--- Start of SUPPLIED DATA ---
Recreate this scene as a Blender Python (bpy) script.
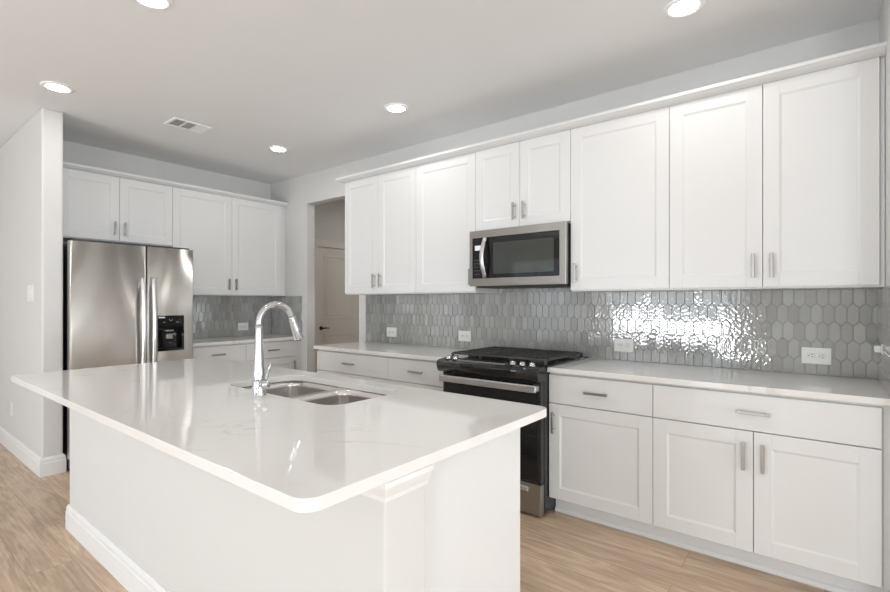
import bpy, bmesh, math, random
from mathutils import Vector, Matrix
random.seed(7)
PI = math.pi
for o in list(bpy.data.objects):
    bpy.data.objects.remove(o)
S = bpy.context.scene
COL = S.collection

# ------------------------------------------------------------------ camera, light, exposure
CAM_H = 1.3151
cd = bpy.data.cameras.new('camera'); cam = bpy.data.objects.new('camera', cd); COL.objects.link(cam)
cam.location = (0, 0, CAM_H)
cam.rotation_euler = (PI/2, 0, math.radians(90-51.636))
cd.sensor_width = 36.0
cd.lens = 478.9855/890*36
cd.shift_y = 5.876/890
cd.clip_start = 0.02
S.camera = cam
S.view_settings.view_transform = 'Standard'
S.view_settings.look = 'None'
S.view_settings.gamma = 1
S.view_settings.use_curve_mapping = False
S.view_settings.exposure = 0.08

W = bpy.data.worlds.new('sky'); S.world = W; W.use_nodes = True
bg = W.node_tree.nodes['Background']
bg.inputs[0].default_value = (0.86, 0.93, 1.0, 1); bg.inputs[1].default_value = 1.0

def daylight(name, loc, sx, sz, power, rot=(PI/2, 0, 0), color=(0.87, 0.94, 1.0)):
    l = bpy.data.lights.new(name, 'AREA'); l.shape = 'RECTANGLE'; l.size = sx; l.size_y = sz
    l.energy = power; l.color = color
    o = bpy.data.objects.new(name, l); COL.objects.link(o); o.location = loc; o.rotation_euler = rot
    return o
# daylight through openings behind the camera; the third is added for the cabinets
WIN = [(-4.15, -1.35, 0.06, 2.35), (-6.1, -4.75, 0.06, 2.35), (1.3, 2.8, 0.6, 2.35)]
POW = [19, .5, 98]
for (a, b, c, d), p in zip(WIN, POW):
    daylight('window_daylight', ((a+b)/2, -4.72, (c+d)/2), b-a, d-c, p)
ADDED_WIN_E = (-2.2, 2.6, 0.12, 2.45)     # added opening in the unseen right wall, lighting the aisle and back cabinets
daylight('window_daylight', (7.62, (ADDED_WIN_E[0]+ADDED_WIN_E[1])/2, (ADDED_WIN_E[2]+ADDED_WIN_E[3])/2), ADDED_WIN_E[1]-ADDED_WIN_E[0], ADDED_WIN_E[3]-ADDED_WIN_E[2], 112, rot=(PI/2, 0, PI/2))
ADDED_WIN_W = (-3.9, -2.3, 0.1, 2.35)    # added opening in the unseen left wall, brightens the tile by reflection
daylight('window_daylight', (-8.32, (ADDED_WIN_W[0]+ADDED_WIN_W[1])/2, (ADDED_WIN_W[2]+ADDED_WIN_W[3])/2), ADDED_WIN_W[1]-ADDED_WIN_W[0], ADDED_WIN_W[3]-ADDED_WIN_W[2], 12, rot=(PI/2, 0, -PI/2))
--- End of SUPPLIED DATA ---
__TASK GOAL__. Look over the listing above. Pick out and copy every line that includes "scene".

__RESPONSE TO THE TASK__.
Recreate this scene as a Blender Python (bpy) script.
S = bpy.context.scene